Так отношение Dasein к унаследованной традиции как пределу собственной фактичности можно эксплицировать как ясное понимание Dasein традиции в качестве основы для вбрасывания собственной единичной возможности, что подразумевает отношение к традиции Dasein в качестве возможностей быть, уже наброшенных и реализованных другими: «поиск экзистенции…как возвращение к собственной фактичности есть возвращение к наследию, которое принимает присутствие как заброшенное»[42]. В свою очередь, значимость унаследованных от других бытийных возможностей для собственного экзистирования Dasein означает, что это отношение представляет собой их «возобновление» в собственном экзистировании Dasein, вбрасывание жизненных сил в перманентно затухающую традицию. Хайдеггеровское возобновление представляет, скорее, agon, в котором вызревает сам дух истории. Осуществляя всякий раз собственную проекцию как решающий выбор, возобновление не может быть просто вовлечено в прошлое – в простую трансляцию прежней осуществленной актуальности. Возобновление не может быть просто вовлечено в поток традиции, оно проявляет себя как водораздел, визуализирующий и дистанцирующий прошлое как несобственное. Возобновление — в отличие от мимесиса (= «бальзамирование прошлого») — предполагает, прежде всего, возможность «возражения» повторяемому бытийному проекту: возможность его разыгрывания-модификации в горизонте собственного бытия или возможность попросту отвергнуть его как неприемлемый: «возобновление скорее возражает возможности присутствовавшей экзистенции»[43]. Таким образом, отношение Dasein к традиции есть вечная, «неснимая» ирония Dasein, способная включением в собственное производство раскрыть все осуществившиеся возможности в качестве клише, учредивших предшествующую конкретную традицию. Dasein в возобновлении традиции, как сломанный винт, постоянно пытаясь воспроизвести начало собственного движения, бесконечно отбрасывает в качестве жалких ошметков этого движения «выработанные» возможности традиции, (хотя изначально рассматривает их как возможное экзистенциальное содержание), тем самым раскрывает собственное существование как вторжение смерти в традицию: разрушая традицию, Dasein снимает с нее изъян видимости.

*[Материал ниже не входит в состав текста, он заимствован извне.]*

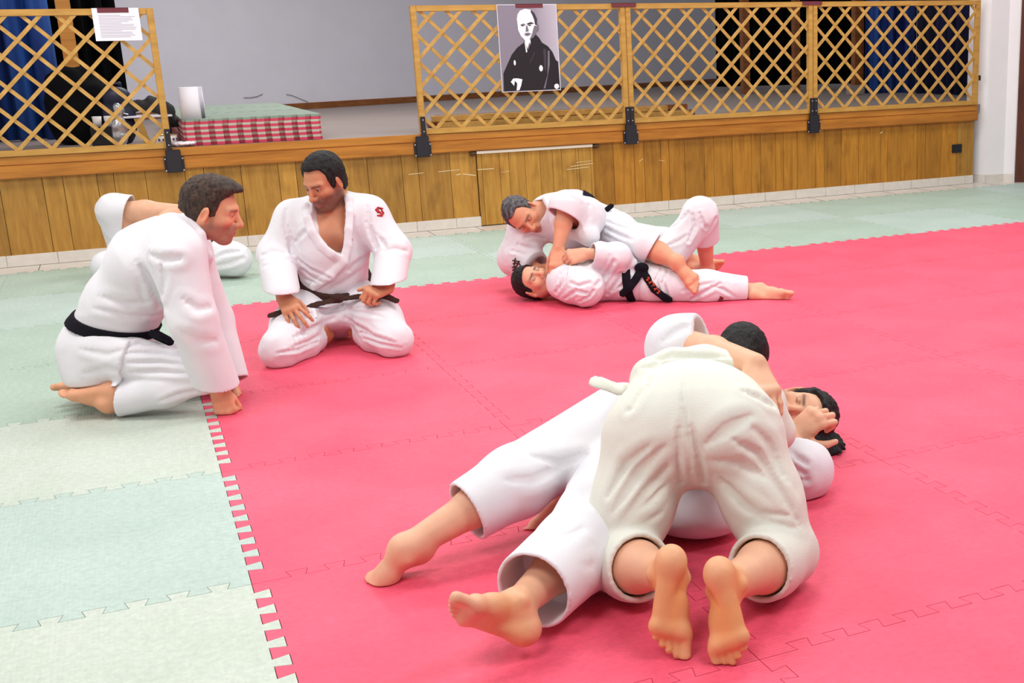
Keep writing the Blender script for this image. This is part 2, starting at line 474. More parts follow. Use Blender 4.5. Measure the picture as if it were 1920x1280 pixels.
NAVYBAG = plain('navy_nylon', srgb(24, 26, 52), .5)
DARKCLOTH = plain('dark_olive_cloth', srgb(42, 40, 40), .9, var=.2)
CERAMIC = plain('white_ceramic', srgb(235, 232, 228), .25)

YW = 6.58           # front of the stage
SZ = .735           # stage floor height
# ------------------------------------------------------------------ floor, stage, walls
bm = bmesh.new(); box(bm, (-3.4, -3.6, -.14), (10.2, YW+.3, -.04)); struct('floor', bm, MT['floortile'])
# grout lines of the floor tiles, a grid let into the surface
bm = bmesh.new()
for k in range(-8, 27):
    x = -.42+.4*k
    if x < 10: box(bm, (x-.003, 6.0, -.0402), (x+.003, YW, -.0392))
struct('trim_1', bm, MT['grout'])

def boards():
    bm = bmesh.new(); lay = bm.verts.layers.float_color.new('Col')
    x = -3.25; k = 0; wid = [.27, .13, .26, .27, .13, .22, .11, .21]
    while x < 7.49:
        w = wid[k % 8]*(1 if x < 3.4 else .72); w = min(w, 7.49-x)
        if 7.49-x-w < .05: w = 7.49-x
        if x < 2.428 < x+w: w = 2.428-x
        if x < 3.448 < x+w: w = 3.448-x
        if 2.427 < x < 3.44: x += w; k += 1; continue
        vs = box(bm, (x+.0018, YW-.012, .035), (x+w-.0018, YW+.02, .60))
        t = random.uniform(.8, 1.06)
        if k % 8 in (0, 2, 5): t *= .87
        c = (t, t*.97, t*.86, 1) if (x < 3.42 or x > 7.1) else (t*1.0, t*.83, t*.42, 1)
        for v in vs: v[lay] = c
        x += w; k += 1
    return bm
o = struct('wall_stage', boards(), MT['panel'])
bm = bmesh.new(); box(bm, (-3.3, YW+.012, -.04), (7.49, YW+.06, .70)); struct('wall_stage_backing', bm, MT['socket'])
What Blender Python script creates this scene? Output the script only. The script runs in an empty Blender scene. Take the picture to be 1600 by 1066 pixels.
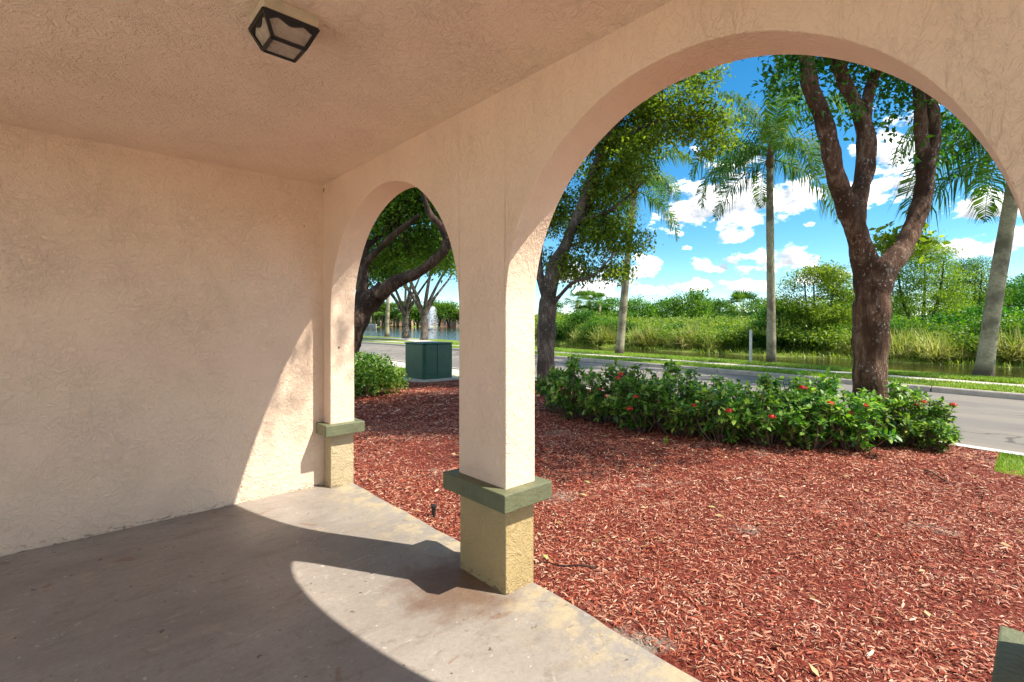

Таким образом, историю понятую как производство экзистенциального «возобновления» унаследованных бытийных возможностей, невозможно редуцировать к традиции. Хайдеггер намечает это уже в проекте деструкции истории онтологии: «Традиция выкорчевывает историчность присутствия с таким размахом, что он движется только внутри интереса к многообразию возможных типов философствования… Если для бытийного вопроса должна быть достигнута прозрачность своей ему истории, то требуется расшатывание окостеневшей традиции и отслоение наращенных ею сокрытий»[44]. Онтологическое вопрошание через деструкцию традиции впервые обретает собственное историческое место. Во-первых, традиция непрерывно забывает бытийный вопрос: метафизика, предметом которой выступает сущее, неспособна отрефлектировать направление собственного вопрошания (тогда как «бытийный вопрос получает собственный смысл в направлении от спрошенного»): метафизика принимает бытие за априорную предпосылку, которую не требуется прояснять, то есть приводить к ясности направляющий характер бытийного вопроса. Так, метафизика, завязнув в обширных горизонтах сущего, теряет связь с бытием, и именно поэтому «не мыслит», но осветить сущее она в состоянии лишь постольку, поскольку удерживает себя в принципиальной иновидимости – что означает возможность ее возобновления. Во–вторых, традиция умалчивает бытийную историчность: «традиция окостеневает» / «эпохи перекрывают друг друга»/ «во всяком настоящем заключается опасность застроить историю – не открыть ее, а сделать недоступной»[45]: метафизик, спрашивая, обращен к предыдущему архиву мысли без вбрасывания в вопрос собственной возможности.